A cruise ship may be a floating 14-story-tall food court/shopping mall/entertainment complex — but cruising is just one of many ways of traveling and, keeping an open mind, I enjoyed the experience.

I’m home now after cruising the Mediterranean. And it’s time to wrap up this Blog Gone Europe series. Thanks for all the great comments this last month. I’ve enjoyed reading them each day. And I’ve learned a lot. I thought a summation of my experience would be a good capper. So here goes:

There are travelers and there are tourists. There is travel and there is hedonism. I’ve long thought that cruising was hedonism for tourists, catering to people for whom travel is “see if you can eat five meals a day and still snorkel when you get into port.” In fact, I’ve built a career championing the beauties of experiencing Europe independently…through the back door. And that’s about as far from cruising as you can get.

But my newest guidebook — Rick Steves’ Mediterranean Cruise Ports — is selling like hotcakes. It’s the first and only cruising guidebook written by someone with a healthy skepticism about cruises. I’ve left the cruise-ship rundowns to the industry aficionados, and focused my book on what I consider the main attraction: some of the grandest cities in Europe. Even if you have just eight hours in port, you can still ramble the colorful Ramblas of Barcelona, kick the pebbles that stuck in Julius Caesar’s sandals at the Roman Forum, hike to the top of Athens’ Acropolis, and hear the Muslim call to prayer warble from an Istanbul minaret across the rooftops. Yes, you could spend a lifetime in Florence. But you’ve only got a few hours…and I have a plan for you. 

But with the new cruise book selling so well, many of my traveling friends are wondering what’s going on. What happened to “going through the back door?” Have I sold out? Have I turned my back on “real travel?” Am I suddenly “pro-cruising?”

I visited 12 ports in two weeks. Dancing my nights away under starry, starry skies at sea, I shared a ship with 3,000 people whose priorities seemed to be shopping, gambling, eating, drinking, and sightseeing —often in that order. Yes, for many of these cruisers, the experience was hedonism plain and simple. But for many others, cruising has become an efficient, affordable, and enjoyable way to enjoy the best of both surf and turf.

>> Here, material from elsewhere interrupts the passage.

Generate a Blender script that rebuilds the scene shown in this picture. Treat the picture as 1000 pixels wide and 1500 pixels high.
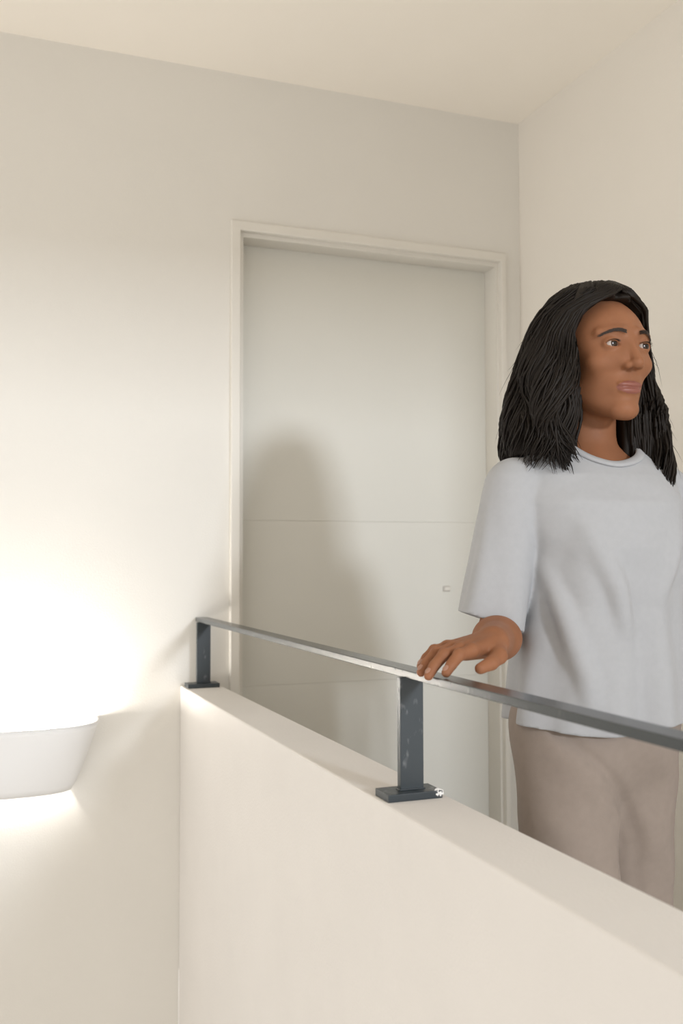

For me, it was two weeks toggling between life on shore and life on board — a time filled with culture, camaraderie, and calories. As soon as I returned to the ship after a day exploring, I’d plop my wallet into the top drawer of my dresser and rejoin a fantasy, cashless world that, in many ways, is a floating 14-story-tall food court/shopping mall/entertainment complex.

Cruising is just one of many ways of traveling and, keeping an open mind, I enjoyed the experience. And I learned a lot. The officer who monitors supplies told me the two most important items to keep in stock: TP for guests and rice for the predominantly Asian crew. They once ran out of rice and nearly had a mutiny. I also learned a lesson when booking a sea view seat in the ship’s fanciest restaurant: A window seat after dark on a cruise ship has you sitting next to a big, glassy, black wall with nothing to see but your reflection.

While plenty of cruisers I met were clueless about the various ports and seemed to want to stay that way, I was impressed by the number of passengers who bounded down the gangplank as soon as it was open, determined to get the most out of each hour in port. These are the people who are enjoying my new guidebook. Its goal — and my challenge as its author — is to empower those who enjoy the fun, efficiency, and economy of cruising with the information necessary to get the very most out of their time in port.

So, is cruising really travel? It depends on the cruiser. I enjoyed a relaxing vacation at sea, but each day in port I managed to venture away from the cruise crowds. Whether it was in a farmer’s market in Livorno, a tapas bar in Barcelona, or a dusty corner of Athens’ Agora, I tried get out of my comfort zone and experience a slice of real Europe. While there’s plenty of fun on board for cruisers, my most vivid and prized memories came from back-door adventures I enjoyed on land.